Já que estávamos na hora das versões, Gal atacou com mais uma, que fez os representantes da geração que viveu o sonho dos anos 1960 se envolverem em melancolia e saudosismo, “Negro Amor”, de Bob Dylan, vertida para o português por Péricles Cavalcanti. “Hotel das Estrelas”, de Duda e Wally, veio a seguir e “O Amor”, de Caetano, música feita para a encenação da peça “O Percevejo”, de Maiakovski, no final da década de 1970.


O momento esperadíssimo veio então. Gal pegou seu violão e parecia que a manhã ia nascer azul, quando sua voz passeou pela fantástica letra de Caetano, “O Ciúme”. Continuando na trilha do irmão de fé e amigo, e a tocar o violão, ela dedilhou “Sorte”, deixando que os espectadores cantassem. Enquanto isso, holofotes procuravam “gente famosa” nas mesas da frente, que estavam em sua maioria ocupadas por convidados de Chico Recarey. Gal não desafinava, mas a plateia...


O requinte veio com “As Bachianas nº 5”, de Villa-Lobos, que arrancou aplausos antes mesmo de terem sido dados os cinco acordes iniciais. Havia, entretanto, um estranho eco que impedia o desfrute total da interpretação. Bastante segura, Gal não se deixou levar nem um minuto pela imponência da música. Cantou impecavelmente.


Logo o rock voltou à cena, com “Brasil”, de Cazuza, George Israel e Nilo Romero e os bons tempos da TV Record também, com “Divino Maravilhoso”, de Gilberto Gil e Caetano Veloso, que diz, de forma extremamente atual, “é preciso estar atento e forte/ não temos tempo de temer a morte”. Gal deixa o palco para trocar de roupa pela primeira vez e volta com um modelito preto, um tubo justo e decotado com um laçarote rosa-choque na altura da cintura. Um tanto ou quanto “Sonho de Valsa” demais ou então “Ah, se Ana Carolina tivesse visto antes”.

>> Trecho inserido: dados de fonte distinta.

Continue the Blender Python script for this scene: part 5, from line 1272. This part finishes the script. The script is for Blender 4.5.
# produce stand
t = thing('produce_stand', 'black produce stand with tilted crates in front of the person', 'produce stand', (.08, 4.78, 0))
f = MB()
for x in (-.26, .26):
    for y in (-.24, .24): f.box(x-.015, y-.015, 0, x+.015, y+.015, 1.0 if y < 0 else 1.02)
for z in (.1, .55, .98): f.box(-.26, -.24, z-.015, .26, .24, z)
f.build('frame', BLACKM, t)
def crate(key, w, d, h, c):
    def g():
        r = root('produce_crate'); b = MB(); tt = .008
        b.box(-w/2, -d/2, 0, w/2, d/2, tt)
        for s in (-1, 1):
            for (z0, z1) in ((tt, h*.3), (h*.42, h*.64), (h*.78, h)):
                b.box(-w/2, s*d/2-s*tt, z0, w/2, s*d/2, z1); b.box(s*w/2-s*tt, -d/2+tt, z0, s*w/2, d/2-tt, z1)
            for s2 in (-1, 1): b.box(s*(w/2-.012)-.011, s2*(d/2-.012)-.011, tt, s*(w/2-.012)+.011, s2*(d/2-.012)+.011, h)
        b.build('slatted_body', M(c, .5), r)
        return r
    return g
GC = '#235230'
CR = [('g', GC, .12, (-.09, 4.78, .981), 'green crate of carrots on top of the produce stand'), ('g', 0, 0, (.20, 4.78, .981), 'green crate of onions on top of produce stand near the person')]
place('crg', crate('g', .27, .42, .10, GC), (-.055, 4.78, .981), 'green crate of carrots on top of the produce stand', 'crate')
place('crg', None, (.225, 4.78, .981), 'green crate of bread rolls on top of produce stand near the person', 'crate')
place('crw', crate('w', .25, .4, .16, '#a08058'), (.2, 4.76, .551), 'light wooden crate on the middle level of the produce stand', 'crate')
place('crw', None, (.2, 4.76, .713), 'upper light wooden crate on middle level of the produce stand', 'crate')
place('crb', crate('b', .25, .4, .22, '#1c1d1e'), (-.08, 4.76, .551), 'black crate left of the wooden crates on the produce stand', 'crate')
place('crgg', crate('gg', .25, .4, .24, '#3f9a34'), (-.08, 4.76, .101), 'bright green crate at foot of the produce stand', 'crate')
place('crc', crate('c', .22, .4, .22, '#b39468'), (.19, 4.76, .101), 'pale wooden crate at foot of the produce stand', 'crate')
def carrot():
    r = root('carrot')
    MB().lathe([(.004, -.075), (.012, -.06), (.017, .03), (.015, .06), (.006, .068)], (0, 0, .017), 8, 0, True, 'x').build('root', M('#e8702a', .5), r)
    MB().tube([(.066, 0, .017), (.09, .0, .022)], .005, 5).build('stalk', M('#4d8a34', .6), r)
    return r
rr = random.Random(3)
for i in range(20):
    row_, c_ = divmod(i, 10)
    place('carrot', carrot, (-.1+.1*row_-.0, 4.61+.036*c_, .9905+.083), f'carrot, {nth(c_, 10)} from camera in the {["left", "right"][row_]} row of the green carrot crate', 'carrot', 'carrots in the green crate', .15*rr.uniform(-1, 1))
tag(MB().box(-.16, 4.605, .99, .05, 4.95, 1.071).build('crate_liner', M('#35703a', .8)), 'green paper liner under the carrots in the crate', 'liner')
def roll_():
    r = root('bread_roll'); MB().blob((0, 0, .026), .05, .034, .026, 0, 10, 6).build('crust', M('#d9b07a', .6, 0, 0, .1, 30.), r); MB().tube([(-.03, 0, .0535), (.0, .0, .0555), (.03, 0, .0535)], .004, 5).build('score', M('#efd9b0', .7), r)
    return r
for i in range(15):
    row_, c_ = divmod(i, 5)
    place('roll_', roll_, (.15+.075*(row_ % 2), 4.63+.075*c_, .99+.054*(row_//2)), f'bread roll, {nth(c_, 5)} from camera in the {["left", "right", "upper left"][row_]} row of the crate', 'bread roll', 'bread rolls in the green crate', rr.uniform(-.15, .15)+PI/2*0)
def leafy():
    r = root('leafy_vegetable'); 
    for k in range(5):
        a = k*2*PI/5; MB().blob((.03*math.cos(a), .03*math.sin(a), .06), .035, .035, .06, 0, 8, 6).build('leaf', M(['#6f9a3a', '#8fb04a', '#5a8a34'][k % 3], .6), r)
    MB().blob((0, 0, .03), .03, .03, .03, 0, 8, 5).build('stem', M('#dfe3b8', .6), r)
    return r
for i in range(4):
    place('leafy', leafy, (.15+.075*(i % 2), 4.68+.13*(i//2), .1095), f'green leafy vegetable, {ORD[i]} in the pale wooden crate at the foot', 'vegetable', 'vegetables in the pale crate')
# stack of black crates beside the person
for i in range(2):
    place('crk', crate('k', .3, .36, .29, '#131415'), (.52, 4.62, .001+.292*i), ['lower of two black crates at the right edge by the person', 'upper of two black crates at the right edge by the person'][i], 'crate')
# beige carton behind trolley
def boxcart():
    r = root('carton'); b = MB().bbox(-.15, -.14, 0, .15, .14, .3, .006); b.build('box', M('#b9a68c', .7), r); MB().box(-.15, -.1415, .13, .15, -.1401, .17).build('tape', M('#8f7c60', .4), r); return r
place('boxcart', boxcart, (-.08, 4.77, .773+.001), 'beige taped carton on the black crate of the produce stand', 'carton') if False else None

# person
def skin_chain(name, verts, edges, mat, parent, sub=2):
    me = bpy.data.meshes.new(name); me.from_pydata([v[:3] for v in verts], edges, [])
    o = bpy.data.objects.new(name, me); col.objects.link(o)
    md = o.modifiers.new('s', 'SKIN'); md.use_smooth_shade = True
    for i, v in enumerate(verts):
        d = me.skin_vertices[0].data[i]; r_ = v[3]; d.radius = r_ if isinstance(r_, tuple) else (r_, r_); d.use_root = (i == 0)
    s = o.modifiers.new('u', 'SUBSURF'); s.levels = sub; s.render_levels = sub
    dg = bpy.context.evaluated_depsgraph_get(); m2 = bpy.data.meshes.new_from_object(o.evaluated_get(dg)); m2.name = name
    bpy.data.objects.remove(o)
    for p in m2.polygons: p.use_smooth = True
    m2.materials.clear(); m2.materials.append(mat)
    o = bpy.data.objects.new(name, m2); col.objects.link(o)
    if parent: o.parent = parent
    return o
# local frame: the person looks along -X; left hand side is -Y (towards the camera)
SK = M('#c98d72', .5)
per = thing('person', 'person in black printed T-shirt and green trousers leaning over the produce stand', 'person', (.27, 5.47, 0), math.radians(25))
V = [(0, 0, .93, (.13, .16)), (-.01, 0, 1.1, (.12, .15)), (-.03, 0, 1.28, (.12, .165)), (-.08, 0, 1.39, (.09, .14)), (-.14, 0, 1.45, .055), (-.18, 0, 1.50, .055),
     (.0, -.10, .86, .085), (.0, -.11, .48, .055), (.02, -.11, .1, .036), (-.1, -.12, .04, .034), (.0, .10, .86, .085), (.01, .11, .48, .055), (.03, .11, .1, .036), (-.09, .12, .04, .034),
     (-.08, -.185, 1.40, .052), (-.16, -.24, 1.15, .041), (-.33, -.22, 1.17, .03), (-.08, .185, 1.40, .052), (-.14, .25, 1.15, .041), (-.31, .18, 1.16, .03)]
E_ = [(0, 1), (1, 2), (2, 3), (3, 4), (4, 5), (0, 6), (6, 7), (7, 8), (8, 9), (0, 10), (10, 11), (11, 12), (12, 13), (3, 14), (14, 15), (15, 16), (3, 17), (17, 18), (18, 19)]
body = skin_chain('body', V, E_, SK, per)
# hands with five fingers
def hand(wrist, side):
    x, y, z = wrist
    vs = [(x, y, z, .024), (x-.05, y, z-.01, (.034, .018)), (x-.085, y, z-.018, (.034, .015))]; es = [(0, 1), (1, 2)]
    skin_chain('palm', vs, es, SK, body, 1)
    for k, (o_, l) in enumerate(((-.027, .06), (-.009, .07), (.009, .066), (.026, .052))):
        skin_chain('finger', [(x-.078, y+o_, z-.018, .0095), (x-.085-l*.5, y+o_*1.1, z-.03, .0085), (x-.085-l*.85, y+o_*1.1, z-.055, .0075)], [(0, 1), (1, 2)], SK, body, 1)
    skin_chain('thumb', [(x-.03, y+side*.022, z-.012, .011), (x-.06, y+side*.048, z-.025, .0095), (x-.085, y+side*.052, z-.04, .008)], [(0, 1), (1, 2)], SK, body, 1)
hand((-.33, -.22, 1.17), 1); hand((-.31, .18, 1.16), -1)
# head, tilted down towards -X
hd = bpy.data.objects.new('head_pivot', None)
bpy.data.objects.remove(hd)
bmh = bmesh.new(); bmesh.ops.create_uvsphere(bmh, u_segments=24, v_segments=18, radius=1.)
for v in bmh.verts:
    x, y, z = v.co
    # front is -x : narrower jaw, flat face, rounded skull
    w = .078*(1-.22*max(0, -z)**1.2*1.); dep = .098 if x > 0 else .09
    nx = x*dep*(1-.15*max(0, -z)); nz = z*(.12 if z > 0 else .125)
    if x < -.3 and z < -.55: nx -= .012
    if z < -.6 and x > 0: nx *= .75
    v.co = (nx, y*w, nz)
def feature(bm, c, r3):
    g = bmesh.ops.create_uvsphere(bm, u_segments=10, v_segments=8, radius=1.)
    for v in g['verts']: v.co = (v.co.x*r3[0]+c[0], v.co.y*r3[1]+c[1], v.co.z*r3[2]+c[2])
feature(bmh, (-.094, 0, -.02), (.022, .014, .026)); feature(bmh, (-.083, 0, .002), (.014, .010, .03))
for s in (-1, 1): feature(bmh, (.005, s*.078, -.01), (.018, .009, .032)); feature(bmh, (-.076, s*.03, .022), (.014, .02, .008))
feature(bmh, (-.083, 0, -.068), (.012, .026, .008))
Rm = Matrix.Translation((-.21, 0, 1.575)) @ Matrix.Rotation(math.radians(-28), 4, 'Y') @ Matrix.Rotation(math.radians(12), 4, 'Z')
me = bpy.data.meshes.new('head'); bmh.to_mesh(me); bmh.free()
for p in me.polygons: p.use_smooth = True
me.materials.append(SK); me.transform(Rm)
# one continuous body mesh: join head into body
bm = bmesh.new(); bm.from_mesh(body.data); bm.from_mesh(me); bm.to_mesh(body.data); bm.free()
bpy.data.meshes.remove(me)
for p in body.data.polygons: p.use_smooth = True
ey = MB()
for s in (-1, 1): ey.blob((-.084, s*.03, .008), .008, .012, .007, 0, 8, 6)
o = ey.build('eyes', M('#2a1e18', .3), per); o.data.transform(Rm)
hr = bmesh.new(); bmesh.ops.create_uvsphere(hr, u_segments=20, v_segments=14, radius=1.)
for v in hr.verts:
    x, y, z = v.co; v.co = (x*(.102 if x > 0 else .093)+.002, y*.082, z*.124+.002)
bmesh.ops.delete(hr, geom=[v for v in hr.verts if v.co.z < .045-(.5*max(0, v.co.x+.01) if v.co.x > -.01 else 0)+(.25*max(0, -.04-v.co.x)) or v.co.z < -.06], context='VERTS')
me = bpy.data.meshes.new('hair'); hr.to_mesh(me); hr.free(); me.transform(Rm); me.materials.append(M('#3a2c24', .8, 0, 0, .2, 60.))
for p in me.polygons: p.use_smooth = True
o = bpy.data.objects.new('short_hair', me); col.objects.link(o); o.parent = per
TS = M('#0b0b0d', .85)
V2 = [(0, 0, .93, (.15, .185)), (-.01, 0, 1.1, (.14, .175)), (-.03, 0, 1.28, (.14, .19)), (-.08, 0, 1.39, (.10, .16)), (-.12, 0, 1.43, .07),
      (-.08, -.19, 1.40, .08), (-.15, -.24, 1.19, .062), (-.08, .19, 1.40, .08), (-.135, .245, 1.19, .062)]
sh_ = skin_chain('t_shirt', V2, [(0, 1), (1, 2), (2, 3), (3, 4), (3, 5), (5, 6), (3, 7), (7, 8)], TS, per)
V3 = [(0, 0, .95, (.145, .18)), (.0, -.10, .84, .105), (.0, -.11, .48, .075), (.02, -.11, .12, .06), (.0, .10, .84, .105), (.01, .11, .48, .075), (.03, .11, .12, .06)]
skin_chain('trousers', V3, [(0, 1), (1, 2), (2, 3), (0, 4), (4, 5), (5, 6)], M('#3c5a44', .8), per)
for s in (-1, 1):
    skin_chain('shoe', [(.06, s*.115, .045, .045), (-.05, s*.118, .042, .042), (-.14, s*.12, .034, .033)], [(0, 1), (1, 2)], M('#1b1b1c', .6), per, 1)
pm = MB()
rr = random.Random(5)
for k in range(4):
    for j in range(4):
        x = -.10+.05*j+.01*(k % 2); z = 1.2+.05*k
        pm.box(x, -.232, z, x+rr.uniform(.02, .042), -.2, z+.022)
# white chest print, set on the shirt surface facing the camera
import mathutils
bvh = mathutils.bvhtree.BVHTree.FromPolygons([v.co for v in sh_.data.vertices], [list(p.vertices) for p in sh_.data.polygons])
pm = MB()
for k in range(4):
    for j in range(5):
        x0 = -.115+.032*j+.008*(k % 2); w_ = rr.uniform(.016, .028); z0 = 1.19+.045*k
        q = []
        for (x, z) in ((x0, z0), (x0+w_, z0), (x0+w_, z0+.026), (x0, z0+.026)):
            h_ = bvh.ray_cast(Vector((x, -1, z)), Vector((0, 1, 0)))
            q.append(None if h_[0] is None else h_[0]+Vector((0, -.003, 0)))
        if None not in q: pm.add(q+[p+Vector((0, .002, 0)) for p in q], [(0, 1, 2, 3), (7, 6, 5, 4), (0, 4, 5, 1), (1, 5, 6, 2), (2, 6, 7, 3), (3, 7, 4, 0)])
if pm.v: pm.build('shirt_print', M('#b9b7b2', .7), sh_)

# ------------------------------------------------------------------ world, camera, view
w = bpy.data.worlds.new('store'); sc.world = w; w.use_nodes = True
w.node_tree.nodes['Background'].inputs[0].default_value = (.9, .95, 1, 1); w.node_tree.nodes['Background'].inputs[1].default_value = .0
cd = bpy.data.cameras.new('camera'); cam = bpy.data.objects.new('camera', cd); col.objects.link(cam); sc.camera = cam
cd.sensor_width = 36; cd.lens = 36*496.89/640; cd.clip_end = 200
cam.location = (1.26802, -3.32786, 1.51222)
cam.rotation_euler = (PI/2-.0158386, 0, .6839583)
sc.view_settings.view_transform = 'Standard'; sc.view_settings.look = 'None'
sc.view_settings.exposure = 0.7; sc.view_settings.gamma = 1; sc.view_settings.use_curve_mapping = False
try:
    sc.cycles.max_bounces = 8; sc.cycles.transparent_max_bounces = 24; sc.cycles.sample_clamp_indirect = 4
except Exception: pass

Apesar de “embrulhada para presente”, Gal não embrulhou ninguém e prosseguiu com “Todos os Instrumentos”, de Joyce, que faz parte do seu último disco. Em “Volta”, de Lupicínio Rodrigues, ela arrasou a plateia, que se comovia com os insistentes pedidos: “Volta, vem viver outra vez ao meu lado/ não consigo dormir sem teu braço/ Pois meu corpo está acostumado”. Mestre Caetano retorna outra vez com “Vaca Profana”, a dona de divinas tetas que enfrentou alguns problemas com a censura. Porém, é em “Arara”, de Lulu Santos, que Gal volta aos momentos inesquecíveis de “Gal Tropical”, show de 1979, onde acompanhava com a voz o solo de guitarra, fazendo da garganta um instrumento. Chega a dar saudades. Ela saiu novamente para vestir o derradeiro modelo da noite, um vestido vermelho de rumbeira, com o qual canta “Sou Mais Eu”, de Michael Sullivan e Paulo Massadas, e encerra o show. O bis é pedido e ela repete “Brasil”, mas não passa disso.

No geral, um bom show, onde Gal está inteira e sua voz cada dia melhor. Alguns aspectos poderiam ter outro tratamento, como a iluminação, que se restringe a jogar luz em cima dela, mas não chegam a afetar o clima de grande festa, com a volta de Gal Costa aos palcos cariocas.